2. Stations broadcast at different bit rates. The highest is normally 320kbps (kilobits per second) for high quality music stations all the way down to 64kbps for news or sports stations.

3. Be aware of your monthly internet download limit and the bit rate of your favourite stations.

A. A station broadcasting at 320kbps will chew through 144MB (megabytes) of data per hour* which means if you play this station one hour per day you will use approximately 4.3GB (gigabytes) per month. If you listen 10 hours a day that’s 43GB per month! Yikes.

B. A station broadcasting at 64kbps (a common bit rate amongst internet radio stations) will chew through 29MB (megabytes) of data per hour which means if you play this station one hour per day you will use approximately 0.85GB (gigabytes) per month. If you listen 10 hours a day that’s 8.5GB per month.

4. Please Note: Some Internet Service Providers just slow your internet speed down once you have exceeded your monthly download limit.
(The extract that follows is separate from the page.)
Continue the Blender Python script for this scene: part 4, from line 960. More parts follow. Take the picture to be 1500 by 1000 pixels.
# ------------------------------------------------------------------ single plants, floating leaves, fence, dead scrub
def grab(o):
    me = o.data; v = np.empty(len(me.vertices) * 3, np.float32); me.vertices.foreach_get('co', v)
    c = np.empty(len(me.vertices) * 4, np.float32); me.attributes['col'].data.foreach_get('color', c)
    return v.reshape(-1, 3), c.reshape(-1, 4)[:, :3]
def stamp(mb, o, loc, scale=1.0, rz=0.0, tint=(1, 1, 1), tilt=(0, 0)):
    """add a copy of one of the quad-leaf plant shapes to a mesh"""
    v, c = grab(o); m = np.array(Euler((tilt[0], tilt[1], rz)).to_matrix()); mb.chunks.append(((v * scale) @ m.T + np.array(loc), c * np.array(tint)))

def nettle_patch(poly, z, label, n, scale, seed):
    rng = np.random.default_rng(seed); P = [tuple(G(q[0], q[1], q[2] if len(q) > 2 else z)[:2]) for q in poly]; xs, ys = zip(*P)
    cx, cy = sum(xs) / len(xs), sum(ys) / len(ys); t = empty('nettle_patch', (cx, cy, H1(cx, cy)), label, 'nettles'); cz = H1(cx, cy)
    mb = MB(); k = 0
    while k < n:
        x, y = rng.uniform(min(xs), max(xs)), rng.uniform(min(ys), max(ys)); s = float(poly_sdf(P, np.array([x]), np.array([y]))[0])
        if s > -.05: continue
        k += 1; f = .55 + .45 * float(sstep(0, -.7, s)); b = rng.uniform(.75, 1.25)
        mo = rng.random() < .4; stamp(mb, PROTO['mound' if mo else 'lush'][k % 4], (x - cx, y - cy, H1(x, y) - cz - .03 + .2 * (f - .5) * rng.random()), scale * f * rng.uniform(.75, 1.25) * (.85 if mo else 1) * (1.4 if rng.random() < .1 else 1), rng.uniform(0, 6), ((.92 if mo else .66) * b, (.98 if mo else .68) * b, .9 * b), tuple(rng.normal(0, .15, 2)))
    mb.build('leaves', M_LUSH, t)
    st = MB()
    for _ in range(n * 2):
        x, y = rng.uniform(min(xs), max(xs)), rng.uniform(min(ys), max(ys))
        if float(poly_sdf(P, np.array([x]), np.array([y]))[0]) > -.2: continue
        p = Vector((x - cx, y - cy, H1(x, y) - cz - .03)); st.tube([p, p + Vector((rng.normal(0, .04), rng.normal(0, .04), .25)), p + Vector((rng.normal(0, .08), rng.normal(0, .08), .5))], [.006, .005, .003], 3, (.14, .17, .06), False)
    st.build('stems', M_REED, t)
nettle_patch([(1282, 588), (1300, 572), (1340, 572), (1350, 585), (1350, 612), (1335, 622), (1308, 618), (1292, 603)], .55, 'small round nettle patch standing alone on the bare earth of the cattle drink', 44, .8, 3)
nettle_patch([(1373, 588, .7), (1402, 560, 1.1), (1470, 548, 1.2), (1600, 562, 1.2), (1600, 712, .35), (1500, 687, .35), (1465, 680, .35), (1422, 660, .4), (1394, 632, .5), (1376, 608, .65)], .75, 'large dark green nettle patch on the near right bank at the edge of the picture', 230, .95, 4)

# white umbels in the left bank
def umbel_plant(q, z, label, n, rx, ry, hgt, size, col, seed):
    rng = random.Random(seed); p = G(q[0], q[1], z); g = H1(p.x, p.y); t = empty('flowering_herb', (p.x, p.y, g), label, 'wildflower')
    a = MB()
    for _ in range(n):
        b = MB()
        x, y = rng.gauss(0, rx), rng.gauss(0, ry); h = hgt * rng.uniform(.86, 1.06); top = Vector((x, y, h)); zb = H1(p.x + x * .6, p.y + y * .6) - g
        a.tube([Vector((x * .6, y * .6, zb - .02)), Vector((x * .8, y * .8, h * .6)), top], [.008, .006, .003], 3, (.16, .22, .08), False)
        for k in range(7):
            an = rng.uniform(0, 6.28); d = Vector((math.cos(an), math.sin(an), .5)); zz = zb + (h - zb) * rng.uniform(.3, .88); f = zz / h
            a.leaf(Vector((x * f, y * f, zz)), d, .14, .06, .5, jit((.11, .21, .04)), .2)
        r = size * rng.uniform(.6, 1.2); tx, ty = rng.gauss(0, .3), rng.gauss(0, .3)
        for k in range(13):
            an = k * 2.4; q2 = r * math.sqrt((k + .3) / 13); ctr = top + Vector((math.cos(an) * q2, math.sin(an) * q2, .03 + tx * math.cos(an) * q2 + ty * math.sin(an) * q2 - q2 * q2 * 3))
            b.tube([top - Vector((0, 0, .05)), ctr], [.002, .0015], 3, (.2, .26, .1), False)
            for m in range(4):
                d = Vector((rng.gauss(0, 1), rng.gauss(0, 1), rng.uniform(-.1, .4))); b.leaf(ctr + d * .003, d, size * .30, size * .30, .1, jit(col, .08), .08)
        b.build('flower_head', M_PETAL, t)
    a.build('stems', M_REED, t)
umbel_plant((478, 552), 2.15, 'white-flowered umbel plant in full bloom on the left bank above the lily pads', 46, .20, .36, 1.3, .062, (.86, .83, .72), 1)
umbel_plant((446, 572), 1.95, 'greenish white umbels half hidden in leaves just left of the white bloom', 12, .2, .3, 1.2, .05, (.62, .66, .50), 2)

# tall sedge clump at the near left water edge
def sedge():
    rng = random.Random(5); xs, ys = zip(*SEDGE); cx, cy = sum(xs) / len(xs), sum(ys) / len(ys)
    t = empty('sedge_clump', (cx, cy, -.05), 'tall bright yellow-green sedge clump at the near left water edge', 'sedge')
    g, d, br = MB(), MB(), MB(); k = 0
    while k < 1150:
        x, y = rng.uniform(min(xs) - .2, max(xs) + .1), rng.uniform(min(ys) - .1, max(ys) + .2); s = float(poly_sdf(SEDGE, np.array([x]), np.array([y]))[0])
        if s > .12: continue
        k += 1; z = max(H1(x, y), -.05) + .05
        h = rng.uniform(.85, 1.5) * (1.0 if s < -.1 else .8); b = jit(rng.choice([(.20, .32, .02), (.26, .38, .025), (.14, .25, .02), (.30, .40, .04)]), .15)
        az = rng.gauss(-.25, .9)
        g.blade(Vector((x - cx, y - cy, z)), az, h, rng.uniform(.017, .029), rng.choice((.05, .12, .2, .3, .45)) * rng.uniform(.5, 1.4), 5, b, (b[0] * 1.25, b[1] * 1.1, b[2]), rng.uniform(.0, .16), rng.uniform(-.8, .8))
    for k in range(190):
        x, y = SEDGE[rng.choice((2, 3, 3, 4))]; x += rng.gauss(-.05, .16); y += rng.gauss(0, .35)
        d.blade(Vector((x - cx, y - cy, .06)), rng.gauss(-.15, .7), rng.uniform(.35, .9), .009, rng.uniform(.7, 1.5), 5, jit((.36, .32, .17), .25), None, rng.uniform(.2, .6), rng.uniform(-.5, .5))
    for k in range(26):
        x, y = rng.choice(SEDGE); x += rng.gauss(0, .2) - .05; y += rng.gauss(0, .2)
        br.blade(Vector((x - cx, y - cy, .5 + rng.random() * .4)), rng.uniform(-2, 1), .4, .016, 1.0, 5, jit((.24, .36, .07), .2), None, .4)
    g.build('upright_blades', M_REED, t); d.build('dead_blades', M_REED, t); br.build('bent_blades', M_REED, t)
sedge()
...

Others charge you (a lot) once you’ve exceeded your download limit so make sure you know what your service provider’s policy is. Then calculate your radio usage using the figures above to make sure your download limit will cope with your new radio addiction.

*Data usage calculation for a 320kbps station. 320 kilobits x 3,600 seconds = 1,152,000 kilobits per hour. Divided by 8 converts this number to 144,000 kilobytes per hour which is the same as 144 megabytes per hour. (Bits is used by radio stations. Bytes are used by internet service providers, thus the need to divide the kilobits by 8 to get kilobytes.) Please Note: All facts & figures are correct at the time of publication. E & O E.

A reliable broadband internet connection and solid wi-fi in your home are both required for internet radio. For AM, FM or DAB+ reception an external or dedicated antenna will be required if you experience poor sound. The product is not deemed 'faulty' if you experience poor reception due to any of the above scenarios. And, the better or more costly the Receiver, the more pronounced the problem can be. If radio, particularly AM Radio, is important to you, then consider connecting an optional AM antenna.